EU Condemns Capital Punishment in Belarus: 2016’s Fifth Death Sentence Pending

Written by | Friday, December 30th, 2016

The European Union has condemned a death sentence that was handed down earlier this week in Belarus to Mr Kiryl Kazachok. This sentence is the fifth in a row after the country executed four persons this year. The EU reminded that this goes against the commitments made by Belarusian authorities to consider the introduction of a moratorium on the death penalty.

Mr Kiryl Kazachok was sentenced on Wednesday (29 December) to death for murdering his two children. A judge found Mr. Kazachok guilty of strangling his 17-year-old son Uladzislaw and nine-year-old daughter Kira at their home in Mazyr on January 31, 2016. According to the prosecution, the man killed his children to take revenge on his wife who filed for divorce in October 2015. Mr. Kazachok had previously been convicted of disorderly conduct and physical violence.

The European Union opposes capital punishment in all cases. The EU sees death penalty as an insufficient and inappropriate tool to deter crime, which moreover represents an unacceptable denial of human dignity. The EU called on Belarus, the only European country still applying capital punishment, to join a global moratorium on the death penalty as a first step towards its abolition.
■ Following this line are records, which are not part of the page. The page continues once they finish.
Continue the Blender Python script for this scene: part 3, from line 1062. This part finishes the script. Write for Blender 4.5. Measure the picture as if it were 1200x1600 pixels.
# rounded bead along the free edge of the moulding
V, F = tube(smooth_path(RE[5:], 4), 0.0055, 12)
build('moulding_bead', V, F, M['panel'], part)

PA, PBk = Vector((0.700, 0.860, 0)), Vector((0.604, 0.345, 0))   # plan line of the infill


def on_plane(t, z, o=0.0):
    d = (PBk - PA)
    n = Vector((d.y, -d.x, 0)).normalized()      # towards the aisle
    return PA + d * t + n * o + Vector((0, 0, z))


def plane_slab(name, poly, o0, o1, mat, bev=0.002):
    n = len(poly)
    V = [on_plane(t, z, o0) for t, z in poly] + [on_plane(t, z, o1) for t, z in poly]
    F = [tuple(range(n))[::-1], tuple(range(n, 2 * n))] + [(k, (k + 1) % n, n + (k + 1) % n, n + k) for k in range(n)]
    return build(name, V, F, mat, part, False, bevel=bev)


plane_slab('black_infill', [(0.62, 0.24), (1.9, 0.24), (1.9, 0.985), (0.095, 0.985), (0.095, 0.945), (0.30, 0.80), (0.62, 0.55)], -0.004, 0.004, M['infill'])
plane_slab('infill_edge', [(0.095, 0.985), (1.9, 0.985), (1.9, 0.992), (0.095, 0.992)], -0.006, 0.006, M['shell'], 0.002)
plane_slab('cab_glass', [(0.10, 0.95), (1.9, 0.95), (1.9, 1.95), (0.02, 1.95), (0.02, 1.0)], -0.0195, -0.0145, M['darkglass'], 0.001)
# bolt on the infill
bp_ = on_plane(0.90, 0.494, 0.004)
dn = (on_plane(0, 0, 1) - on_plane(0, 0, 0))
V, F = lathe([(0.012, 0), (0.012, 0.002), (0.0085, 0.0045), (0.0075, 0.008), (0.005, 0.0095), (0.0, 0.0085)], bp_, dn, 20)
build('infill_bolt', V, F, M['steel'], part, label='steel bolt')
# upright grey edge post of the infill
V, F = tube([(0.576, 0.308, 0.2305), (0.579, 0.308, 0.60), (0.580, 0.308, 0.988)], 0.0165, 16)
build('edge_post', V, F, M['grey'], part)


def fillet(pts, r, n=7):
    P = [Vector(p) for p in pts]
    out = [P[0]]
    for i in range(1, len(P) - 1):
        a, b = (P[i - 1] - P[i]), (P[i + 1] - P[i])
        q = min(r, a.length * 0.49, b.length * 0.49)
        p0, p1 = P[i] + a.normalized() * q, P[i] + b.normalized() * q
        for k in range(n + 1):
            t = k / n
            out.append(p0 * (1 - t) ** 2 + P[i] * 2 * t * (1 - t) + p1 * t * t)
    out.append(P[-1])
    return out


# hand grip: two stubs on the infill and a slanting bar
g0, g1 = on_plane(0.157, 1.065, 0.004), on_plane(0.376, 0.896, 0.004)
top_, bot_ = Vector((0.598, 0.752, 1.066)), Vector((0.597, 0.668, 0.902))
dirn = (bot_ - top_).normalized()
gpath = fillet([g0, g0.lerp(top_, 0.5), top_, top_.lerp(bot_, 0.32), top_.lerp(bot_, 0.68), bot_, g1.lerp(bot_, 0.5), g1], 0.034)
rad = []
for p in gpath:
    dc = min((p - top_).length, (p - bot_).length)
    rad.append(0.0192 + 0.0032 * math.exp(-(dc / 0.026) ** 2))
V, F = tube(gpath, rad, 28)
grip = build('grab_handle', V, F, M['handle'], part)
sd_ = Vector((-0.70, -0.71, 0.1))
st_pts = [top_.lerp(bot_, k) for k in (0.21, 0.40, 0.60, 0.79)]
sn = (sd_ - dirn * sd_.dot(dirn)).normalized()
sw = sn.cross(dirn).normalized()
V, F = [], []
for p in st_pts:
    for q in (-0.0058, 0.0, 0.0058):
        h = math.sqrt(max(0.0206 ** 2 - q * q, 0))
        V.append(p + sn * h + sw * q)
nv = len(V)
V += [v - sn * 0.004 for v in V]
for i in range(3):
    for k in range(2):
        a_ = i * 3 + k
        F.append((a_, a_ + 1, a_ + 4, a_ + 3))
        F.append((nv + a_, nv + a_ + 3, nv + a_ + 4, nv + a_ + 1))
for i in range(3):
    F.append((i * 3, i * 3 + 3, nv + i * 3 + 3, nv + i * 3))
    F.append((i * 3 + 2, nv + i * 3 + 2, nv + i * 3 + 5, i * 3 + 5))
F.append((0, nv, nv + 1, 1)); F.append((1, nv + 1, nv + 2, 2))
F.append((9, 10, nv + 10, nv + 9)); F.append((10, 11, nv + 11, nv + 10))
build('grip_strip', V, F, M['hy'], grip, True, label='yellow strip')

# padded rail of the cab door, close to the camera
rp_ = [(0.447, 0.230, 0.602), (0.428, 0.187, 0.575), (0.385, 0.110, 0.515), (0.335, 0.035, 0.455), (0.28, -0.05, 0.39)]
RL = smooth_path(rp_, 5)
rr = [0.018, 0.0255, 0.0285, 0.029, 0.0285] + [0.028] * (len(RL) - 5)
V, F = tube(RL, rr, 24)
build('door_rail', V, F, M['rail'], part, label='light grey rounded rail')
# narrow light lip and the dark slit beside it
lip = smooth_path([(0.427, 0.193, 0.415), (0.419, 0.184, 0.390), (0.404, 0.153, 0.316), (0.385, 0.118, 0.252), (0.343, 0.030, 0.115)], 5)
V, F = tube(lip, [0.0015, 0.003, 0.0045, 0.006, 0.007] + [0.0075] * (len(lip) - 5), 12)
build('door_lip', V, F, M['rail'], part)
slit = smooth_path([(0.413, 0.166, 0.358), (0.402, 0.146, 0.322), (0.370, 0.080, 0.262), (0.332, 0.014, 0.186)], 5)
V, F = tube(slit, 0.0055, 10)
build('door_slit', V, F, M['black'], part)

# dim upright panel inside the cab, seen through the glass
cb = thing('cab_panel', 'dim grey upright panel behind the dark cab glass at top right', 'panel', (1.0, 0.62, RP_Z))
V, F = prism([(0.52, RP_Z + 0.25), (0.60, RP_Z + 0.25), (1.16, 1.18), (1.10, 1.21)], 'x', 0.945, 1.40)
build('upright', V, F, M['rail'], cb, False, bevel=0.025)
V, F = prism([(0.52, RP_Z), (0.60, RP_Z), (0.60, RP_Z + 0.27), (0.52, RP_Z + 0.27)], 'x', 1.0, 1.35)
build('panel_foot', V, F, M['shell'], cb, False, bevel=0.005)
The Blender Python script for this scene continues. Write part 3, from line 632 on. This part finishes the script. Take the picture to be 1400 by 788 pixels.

The EU also said in its official statement that steps taken by Belarus to respect universal fundamental freedoms, rule of law and human rights, including on the death penalty, would remain key for the shaping of the EU’s future policy towards the country and the mutual ties.

According to Human Rights Watch, there has been almost no improvement in the country’s human rights record except for the fact that in 2015 President Alyaksandr Lukashenka released on humanitarian grounds six opposition figures who had been imprisoned on politically motivated charges. The advocacy says that on top of the death penalty that is still being used, officials’ pressure and arrest human rights activists and critics on sham charges and authorities regularly harass independent and opposition journalists. Moreover, freedom of expression, in particular Internet freedom, is still heavily restricted.